“I drink lots of black tea, have lived in two countries and four states, foster dogs, envy people who are good at gardening and can crack an egg with one hand.”
Meet Roisin Todd, a senior anthropology major who received the George Henry Perkins award for demonstrating superior intellectual commitment to anthropology, and will be sporting maroon and silver cords at graduation Sunday May 20.
Additionally, Todd was accepted into the Phi Beta Kappa society, a highly prestigious honors society along with three other graduating seniors.
“I did not expect to win any award,” she said. “It’s hard to imagine when you’re in the thick of it because there’s always another deadline on the horizon. It’s gratifying to know that those efforts were seen.”
But this award is not the only surprise Todd will have faced. In addition to her anthropology cords, on May 20 Todd will be called on stage to receive the Hannah Howard Prize.

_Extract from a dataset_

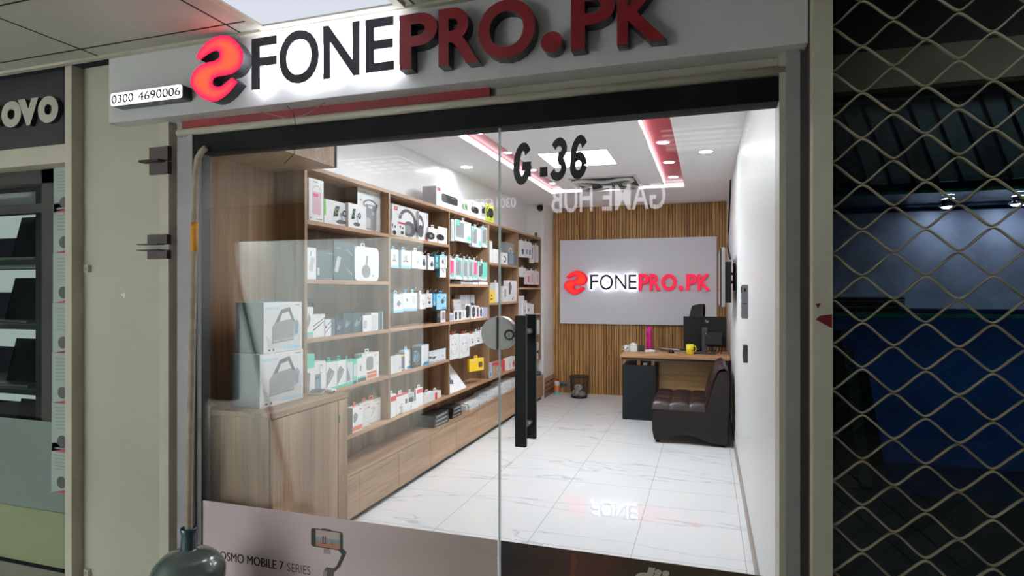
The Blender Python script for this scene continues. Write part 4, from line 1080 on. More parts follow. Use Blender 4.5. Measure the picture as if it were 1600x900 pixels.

The Hannah Howard Prize is awarded annually to a full time student in the College of Arts and Sciences with the highest GPA--a student who truly represents the commitment and achievements of liberal arts education.
“I think my strengths are in my engagement with and enthusiasm for the discipline and my ability to extend that beyond the classroom,” Todd said. “Along with what is probably unhealthy amount of time perusing CatQuest.”
But her GPA wasn’t the only thing that made her an outstanding student; her professors praised her as well.
“I feel very lucky to have been able to work with Ro,” anthropology professor Luis Vivanco said. “She's the kind of person a lot of professors dream about working with: a deep and creative thinker, a highly-gifted communicator and someone who is downright pleasant to be around.”
Vivanco attests to Todd’s ability to bring her passion and commitment to the world into all her work.
Another of Todd’s anthropology professors, Jeanne Shea, agrees that her eagerness about her studies tends to imbue a great energy on the project of undergraduate studies.
“When she speak and writes, one is struck by the joy with which she engages with scholarly ideas and cultural worlds,” Shea said.
What’s interesting about Todd’s story of success is that she didn’t come into UVM knowing she wanted to be an anthropology major.
“I stumbled upon the description for the social action focus the department offers and the more I read, the more it resonated with me and what I wanted to study,” she said.
This concentration allows students to explore inequality, diversity, and social justice, policymaking, international aid and advocacy through an anthropological lens.
In her four years at UVM, Todd completed a number of projects that truly exhibit the depth and complexity of forms a degree in anthropology can take.
“I feel really lucky to have had the scope to do some less conventional projects,” Todd said.
Her work ranged from soundscape analysis of capitalism in Burlington, ethnographic vignettes on childhood and education and a map and dictionary project on the institutionalization of early education.
“All of these projects involved doing anthropology outside of the classroom and connecting to the discipline off-campus,” she said.
Her favorite was a blog post project where she researched the ways in which Muslim punk offers unique avenues of resistance against contemporary anti-Muslim rhetoric and violence.
“I think that produced my weirdest bibliography to date,” Todd said.
Her work doesn’t end after graduation. Todd will be taking a year off from school to work, travel and apply to graduate schools, but will also continue pursuing another Anthropological project.
“I’ll be continuing work on an archival project digitizing and piecing together an oral history,” she said. “Which is exciting.”
For the most part, her excitement outweighs her fears of post undergraduate life, she said.
To any students considering or already in the Anthropology department, Todd has a few key suggestions.
“Find projects, causes and people that interest you, engage with off-campus organizations, stay with your curiousity, don’t take yourself too seriously,” she said. “But also take your work and contributions seriously.”
A bachelor of arts in anthropology is a flexible degree that allows students to pursue their individual interests while equipping them with the skills to meet the world’s challenges head-on, hands-on.
All in all, Todd said her senior year was a fulfilling, sometimes stressful blur.
For all her achievements and passion, Todd would especially like to thank Luis Vivanco, Ben Eastman, and Jonah Steinberg, as well as her advisor Emily Manetta and all her peers.
“I am so grateful to the whole community of the anthropology department and I’ve truly enjoyed being a part of it,” she said.
To learn more about Anthropology at UVM visit the department’s website at https://www.uvm.edu/cas/anthropology or pop into professor offices on the fifth floor of Williams Hall--they have a great view.
Editor's note: Roisin Todd was one of three CAS students who shared the 2018 Hannah Howard Prize. Also receiving the award for highest GPA in the College was Emily Pomichter (psychologcal sciences) and Anthony Spinella (neuroscience).